DP World and Somaliland Government open new Berbera Economic Zone

Dubai’s DP World and the Government of Somaliland have inaugurated this week the first phase of the new Berbera Economic Zone (BEZ) located next to Port of Berbera where a container terminal opened in June 2021. The BEZ is located along the Berbera Corridor that connects Ethiopia’s capital Addis Ababa and has access to a rapidly growing region with a population of over 140 million people.

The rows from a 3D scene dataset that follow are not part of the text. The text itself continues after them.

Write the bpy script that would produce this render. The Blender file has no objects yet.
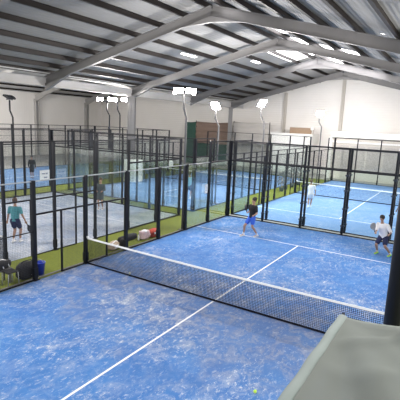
import bpy, bmesh, math, random
from mathutils import Vector, Matrix, noise
random.seed(7)
C = bpy.context.scene.collection
S = bpy.context.scene
PI = math.pi

# ------------------------------------------------------------ materials
def newmat(name):
    m = bpy.data.materials.new(name); m.use_nodes = True
    nt = m.node_tree; nt.nodes.clear()
    out = nt.nodes.new('ShaderNodeOutputMaterial')
    return m, nt, out

def pmat(name, col, rough=.6, metal=0.0, var=.0, scale=8.0, bump=0.0, stretch=(1, 1, 1), spec=.5):
    m, nt, out = newmat(name)
    b = nt.nodes.new('ShaderNodeBsdfPrincipled')
    b.inputs['Roughness'].default_value = rough
    b.inputs['Metallic'].default_value = metal
    b.inputs['Specular IOR Level'].default_value = spec
    tc = nt.nodes.new('ShaderNodeTexCoord'); mp = nt.nodes.new('ShaderNodeMapping')
    mp.inputs['Scale'].default_value = stretch
    nt.links.new(tc.outputs['Object'], mp.inputs['Vector'])
    nz = nt.nodes.new('ShaderNodeTexNoise'); nz.inputs['Scale'].default_value = scale; nz.inputs['Detail'].default_value = 4
    nt.links.new(mp.outputs[0], nz.inputs['Vector'])
    mx = nt.nodes.new('ShaderNodeMix'); mx.data_type = 'RGBA'
    a = tuple(max(0, c * (1 - var)) for c in col); d = tuple(min(1, c * (1 + var)) for c in col)
    mx.inputs['A'].default_value = (*a, 1); mx.inputs['B'].default_value = (*d, 1)
    nt.links.new(nz.outputs['Fac'], mx.inputs['Factor'])
    nt.links.new(mx.outputs['Result'], b.inputs['Base Color'])
    if bump:
        bp = nt.nodes.new('ShaderNodeBump'); bp.inputs['Strength'].default_value = bump
        nt.links.new(nz.outputs['Fac'], bp.inputs['Height']); nt.links.new(bp.outputs[0], b.inputs['Normal'])
    nt.links.new(b.outputs[0], out.inputs[0])
    return m

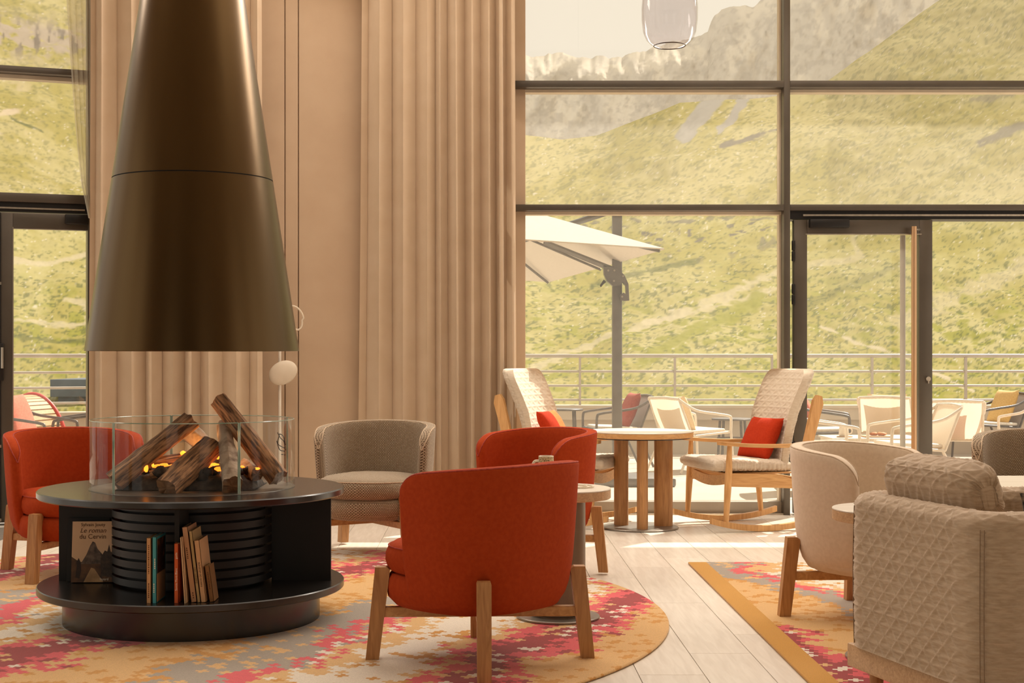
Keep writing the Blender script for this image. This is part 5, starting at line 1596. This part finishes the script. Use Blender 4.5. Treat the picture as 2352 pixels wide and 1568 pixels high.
# ------------------------------------------------------------------ cantilever parasol
M_pole = mat('parasol_metal', rgb(118, 114, 110), 0.4, 0.5, col2=rgb(108, 104, 100), nscale=10)
M_canopy = mat('cream_canvas', rgb(226, 219, 208), 0.9, col2=rgb(220, 212, 200), nscale=40, trans=0.3)
PB = Vector((1.308, 13.6, -0.012))
ps = thing('parasol', 'cream cantilever parasol on a grey pole outside the window', 'parasol', PB)
C1, C2, C4 = Vector((1.63, 12.6, 2.164)), Vector((0.754, 15.5, 2.03)), Vector((-1.27, 11.72, 2.28))
C3 = C2 + C4 - C1
AP = Vector((-0.26, 13.6, 2.80))
cor = [C1, C2, C3, C4]
V = [c - PB for c in cor] + [AP - PB] + [c - PB - Vector((0, 0, 0.012)) for c in cor] + [AP - PB - Vector((0, 0, 0.012))]
Fp = []
for i in range(4):
    j = (i + 1) % 4
    Fp += [(i, j, 4), (5 + j, 5 + i, 9), (j, i, 5 + i, 5 + j)]
can = mesh('canopy', V, Fp, M_canopy, ps, False)
hub = AP - Vector((0, 0, 0.16))
for i, c in enumerate(cor):
    tube('rib', [hub - PB, c - PB + (AP - c) * 0.02 - Vector((0, 0, 0.035))], 0.014, M_pole, ps, 6)
    mid = hub.lerp(c, 0.55); 
    e_ = (cor[i] + cor[(i + 1) % 4]) / 2
    tube('rib', [hub - PB, e_ - PB - Vector((0, 0, 0.035))], 0.012, M_pole, ps, 6)
box('pole', (-0.047, -0.035, 0.06), (0.047, 0.035, 2.66), M_pole, ps, bevel=0.012, seg=3)
tube('boom', [Vector((0, 0.05, 2.63)), Vector((AP.x - PB.x, 0.05, 2.12))], 0.03, M_pole, ps, 8)
tube('strut', [Vector((-0.06, -0.05, 2.055)), at(1250, 556, 13.45) - PB], 0.036, M_pole, ps, 4, sx=0.7, sy=1.2)
# crank housing with its curved grip
hs_ = [(1386, 612), (1400, 613), (1420, 618), (1434, 632), (1443, 652), (1445, 690), (1434, 691), (1426, 688), (1424, 678), (1432, 672), (1438, 676), (1437, 656), (1430, 648), (1424, 655), (1408, 657), (1394, 645), (1387, 630)]
prism('crank_housing', [((px - CX) / F * 13.5 - PB.x, H - (py - CY) / F * 13.5 - PB.z) for px, py in hs_], -0.12, -0.036, M_pole, ps, 'XZ')
tube('crank_loop', [at(px, py, 13.5) - PB for px, py in ((1388, 643), (1380, 655), (1379, 658), (1386, 650), (1391, 646))], 0.008, M_ink, ps, 6)
for px, py in ((1397, 621), (1411, 621), (1410, 645), (1431, 634), (1429, 681)):
    p = at(px, py, 13.48) - PB
    tube('bolt', [Vector((p.x, -0.128, p.z)), Vector((p.x, -0.118, p.z))], 0.010, M_steel, ps, 10)
box('base_weight', (-0.24, -0.34, 0.0), (0.52, 0.34, 0.085), M_pole, ps, bevel=0.02, seg=2)

# ------------------------------------------------------------------ far left building on the meadow
fb = thing('garden_building', 'low slate-blue flat roofed building on the meadow in the left window', 'building', at(170, 1000, 27.0))
fb.location.z = -1.6
M_slate = mat('slate_blue_cladding', rgb(96, 104, 112), 0.7, col2=rgb(84, 92, 100), nscale=5)
box('wall', (-0.30, 0.0, 0.0), (3.2, 2.5, 2.05), M_slate, fb)
box('roof', (-0.42, -0.12, 2.05), (3.3, 2.6, 2.38), M_slate, fb, bevel=0.01)
box('window', (1.0, -0.02, 1.0), (1.9, 0.0, 1.7), M_frame_dk, fb)
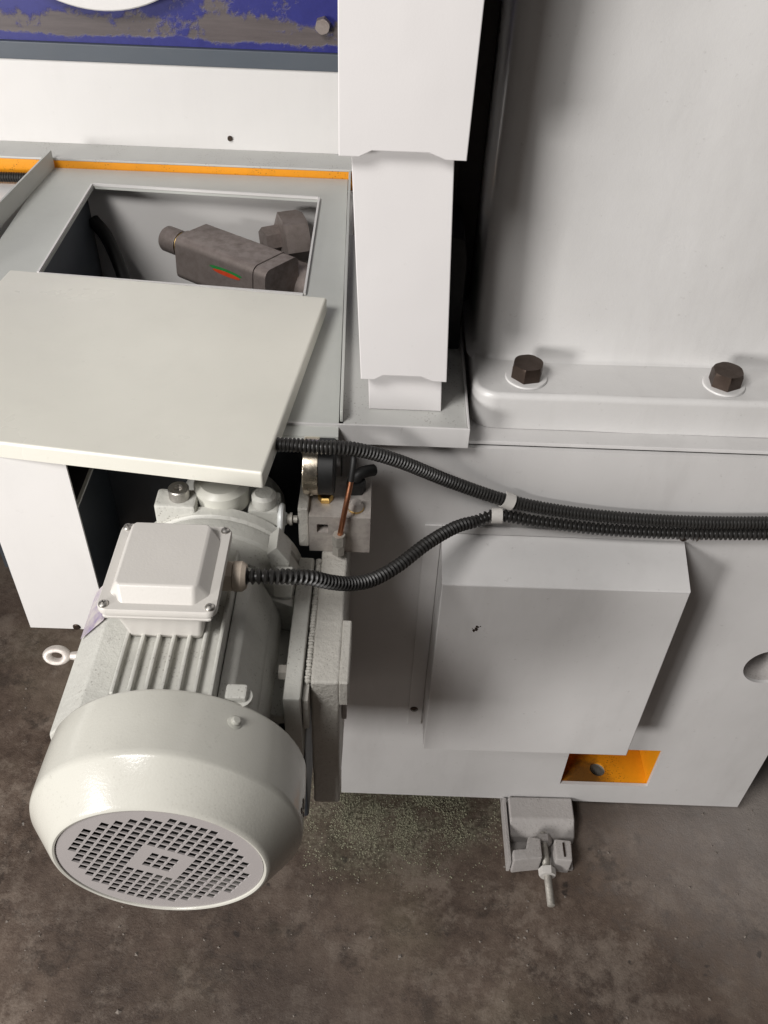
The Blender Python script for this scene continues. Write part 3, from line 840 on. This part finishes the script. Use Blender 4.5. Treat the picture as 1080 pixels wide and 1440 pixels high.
# cable gland
b = hexprism('X', (0, 0.600, 0.851), 0.0165, TX + 0.039, TX + 0.057, 0.1, 0.25)
lathe([(0.0120, TX + 0.056), (0.0150, TX + 0.058), (0.0150, TX + 0.066), (0.0120, TX + 0.070), (0.009, TX + 0.070)], 'X', (0, 0.600, 0.851), 24, into=b)
obj('cable_gland', b, M['gasket'], mo, smooth=30)

# ------------------------------------------------------------------ pump behind the motor
pu = thing('hydraulic_pump', (MX, 0.78, 0.60), 'grey pump bell housing with socket bolt half hidden under the lid', 'pump')
b = lathe([(0, 0.7185), (0.096, 0.7185), (0.099, 0.722), (0.099, 0.735), (0.088, 0.740), (0.068, 0.76), (0.066, 0.850), (0, 0.852)], 'Y', (MX, 0, MZ), 64)
obj('bell_housing', b, M['motorcast'], pu)
b = box((-0.242, 0.7245, 0.770), (-0.196, 0.755, 0.8250), 0.004); obj('mounting_ear', jitter(b, .0006, 30), M['motorcast'], pu)
b = lathe([(0.0048, 0.0128 - 0.006), (0.0052, 0.0128), (0.0105, 0.0128), (0.0115, 0.0118), (0.0115, 0.0), (0, 0.0)], 'Z', (-0.2155, 0.741, 0.8252), 28)
hexprism('Z', (-0.2155, 0.741, 0.8252), 0.0050, 0.0005, 0.0068, 0.1, 0, into=b)
obj('socket_bolt', b, M['steel'], pu)
b = lathe([(0, 0.0), (0.031, 0.0), (0.031, 0.022), (0.024, 0.027), (0, 0.027)], 'Z', (-0.172, 0.762, 0.806), 36); obj('filler_boss', b, M['motor'], pu)
b = lathe([(0, 0), (0.014, 0), (0.014, 0.012), (0.010, 0.016), (0, 0.016)], 'Z', (-0.124, 0.754, 0.808), 20); obj('plug', b, M['motorcast'], pu)
b = box((-0.142, 0.7405, 0.782), (-0.107, 0.775, 0.8078), 0.004); obj('mounting_ear', b, M['motorcast'], pu)

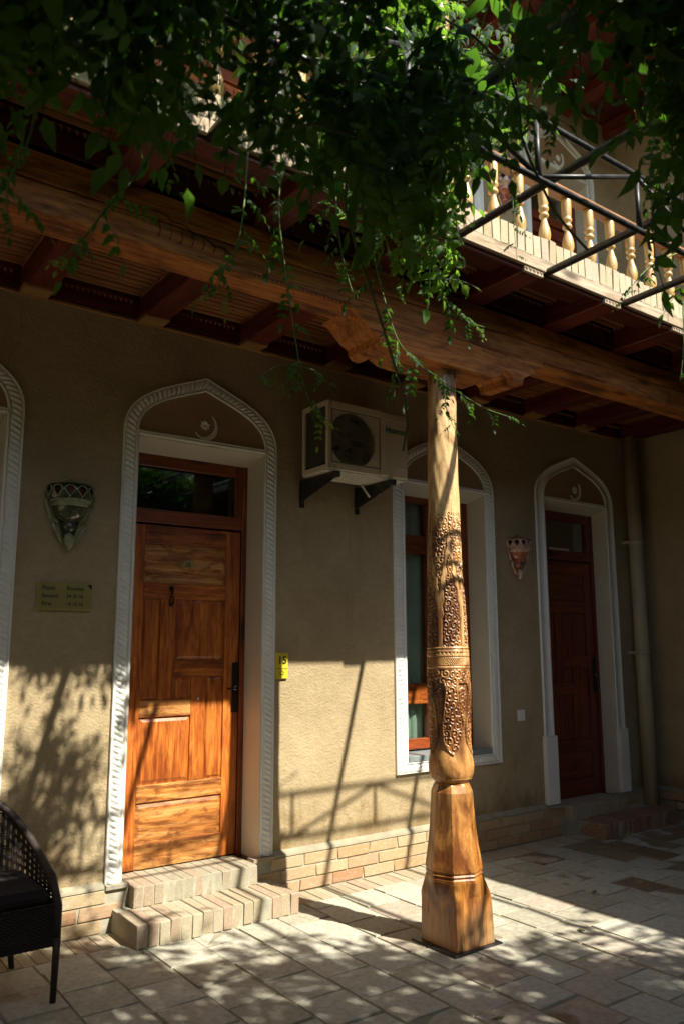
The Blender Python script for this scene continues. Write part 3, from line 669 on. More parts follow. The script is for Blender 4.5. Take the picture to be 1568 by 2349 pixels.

Its initial phase notably offers 10,000 square metres of pre-built warehouses, build-to-suit facilities, open yard storage, and a common user warehouse. “DP World has already signed an agreement with IFFCO, a major UAE-based food company, to develop a 300,000 square feet edible oil packing plant in the BEZ and a dozen more companies operating across various sectors have already registered,” DP World said in a statement. The event was also attended by British International Investment (BII), which partnered with DP World in 2021 to invest $1bn into the African ports of Dakar (Senegal), Sokhna (Egypt) and Berbera (Somaliland). The United Arab Emirates has become a significant investor into Somaliland’s infrastructure. At the end of 2021, Dubai-based Transport Infrastructure Services Limited (TISL) notably completed the renovation of the Berbera International Airport.